## Given information
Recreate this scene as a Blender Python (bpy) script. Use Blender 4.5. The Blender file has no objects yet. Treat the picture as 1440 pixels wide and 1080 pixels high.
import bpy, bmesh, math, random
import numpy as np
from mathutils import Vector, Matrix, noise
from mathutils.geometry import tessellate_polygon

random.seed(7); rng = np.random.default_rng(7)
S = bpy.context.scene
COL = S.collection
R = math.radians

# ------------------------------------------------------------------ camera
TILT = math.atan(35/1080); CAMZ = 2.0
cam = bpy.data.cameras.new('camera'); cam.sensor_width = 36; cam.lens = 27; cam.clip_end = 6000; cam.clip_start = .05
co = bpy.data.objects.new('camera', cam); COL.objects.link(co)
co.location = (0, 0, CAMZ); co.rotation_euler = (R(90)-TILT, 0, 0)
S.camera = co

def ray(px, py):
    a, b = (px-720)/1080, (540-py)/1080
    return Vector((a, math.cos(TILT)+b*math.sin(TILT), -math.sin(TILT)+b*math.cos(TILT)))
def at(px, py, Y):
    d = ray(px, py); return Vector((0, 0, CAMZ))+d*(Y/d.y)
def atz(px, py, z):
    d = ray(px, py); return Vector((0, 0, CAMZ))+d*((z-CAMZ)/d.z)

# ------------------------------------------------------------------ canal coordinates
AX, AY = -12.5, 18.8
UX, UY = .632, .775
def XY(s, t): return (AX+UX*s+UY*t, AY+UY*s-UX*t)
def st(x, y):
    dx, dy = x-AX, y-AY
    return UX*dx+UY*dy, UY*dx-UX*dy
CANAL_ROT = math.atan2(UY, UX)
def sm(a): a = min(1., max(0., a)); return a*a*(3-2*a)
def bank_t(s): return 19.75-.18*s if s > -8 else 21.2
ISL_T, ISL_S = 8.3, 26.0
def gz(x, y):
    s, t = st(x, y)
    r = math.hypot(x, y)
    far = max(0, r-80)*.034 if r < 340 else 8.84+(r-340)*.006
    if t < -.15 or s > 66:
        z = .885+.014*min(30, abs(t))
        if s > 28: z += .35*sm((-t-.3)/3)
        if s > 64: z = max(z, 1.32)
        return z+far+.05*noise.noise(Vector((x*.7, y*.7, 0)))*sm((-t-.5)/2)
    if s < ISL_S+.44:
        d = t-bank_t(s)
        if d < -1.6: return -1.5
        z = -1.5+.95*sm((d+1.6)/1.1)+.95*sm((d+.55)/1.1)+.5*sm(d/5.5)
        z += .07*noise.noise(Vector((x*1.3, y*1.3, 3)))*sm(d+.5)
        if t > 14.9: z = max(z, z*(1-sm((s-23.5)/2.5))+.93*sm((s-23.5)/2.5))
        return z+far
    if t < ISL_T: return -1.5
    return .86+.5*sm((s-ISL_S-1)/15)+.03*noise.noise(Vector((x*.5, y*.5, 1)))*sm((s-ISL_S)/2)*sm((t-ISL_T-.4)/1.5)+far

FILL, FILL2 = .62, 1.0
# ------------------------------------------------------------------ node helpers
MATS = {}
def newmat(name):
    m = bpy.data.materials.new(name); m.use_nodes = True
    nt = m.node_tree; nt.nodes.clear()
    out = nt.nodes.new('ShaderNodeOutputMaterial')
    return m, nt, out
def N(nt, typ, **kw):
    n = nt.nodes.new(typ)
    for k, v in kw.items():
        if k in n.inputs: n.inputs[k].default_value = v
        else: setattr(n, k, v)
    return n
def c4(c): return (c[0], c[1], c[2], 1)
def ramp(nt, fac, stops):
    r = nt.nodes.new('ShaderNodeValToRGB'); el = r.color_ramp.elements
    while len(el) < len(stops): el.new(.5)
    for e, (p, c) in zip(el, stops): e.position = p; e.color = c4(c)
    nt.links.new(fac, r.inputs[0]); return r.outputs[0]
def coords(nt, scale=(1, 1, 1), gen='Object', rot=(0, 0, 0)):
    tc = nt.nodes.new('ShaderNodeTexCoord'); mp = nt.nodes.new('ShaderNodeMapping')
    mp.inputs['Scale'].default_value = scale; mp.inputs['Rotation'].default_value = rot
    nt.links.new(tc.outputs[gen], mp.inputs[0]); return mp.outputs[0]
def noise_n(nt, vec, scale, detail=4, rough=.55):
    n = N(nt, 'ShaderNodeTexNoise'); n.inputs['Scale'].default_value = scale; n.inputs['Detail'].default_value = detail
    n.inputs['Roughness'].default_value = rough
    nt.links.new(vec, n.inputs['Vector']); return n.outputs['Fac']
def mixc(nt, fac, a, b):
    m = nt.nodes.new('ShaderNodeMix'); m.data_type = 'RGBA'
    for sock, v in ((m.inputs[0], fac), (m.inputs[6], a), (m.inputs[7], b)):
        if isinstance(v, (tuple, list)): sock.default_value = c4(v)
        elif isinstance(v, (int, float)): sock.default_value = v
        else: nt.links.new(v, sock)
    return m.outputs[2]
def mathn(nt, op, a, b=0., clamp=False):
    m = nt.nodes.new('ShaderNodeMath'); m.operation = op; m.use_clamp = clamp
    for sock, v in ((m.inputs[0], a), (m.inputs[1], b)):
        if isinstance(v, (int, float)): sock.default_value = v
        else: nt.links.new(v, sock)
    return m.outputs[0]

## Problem
Copy every line of the material in which the word "scene" occurs.

## Solution to this exercise
Recreate this scene as a Blender Python (bpy) script. Use Blender 4.5. The Blender file has no objects yet. Treat the picture as 1440 pixels wide and 1080 pixels high.
S = bpy.context.scene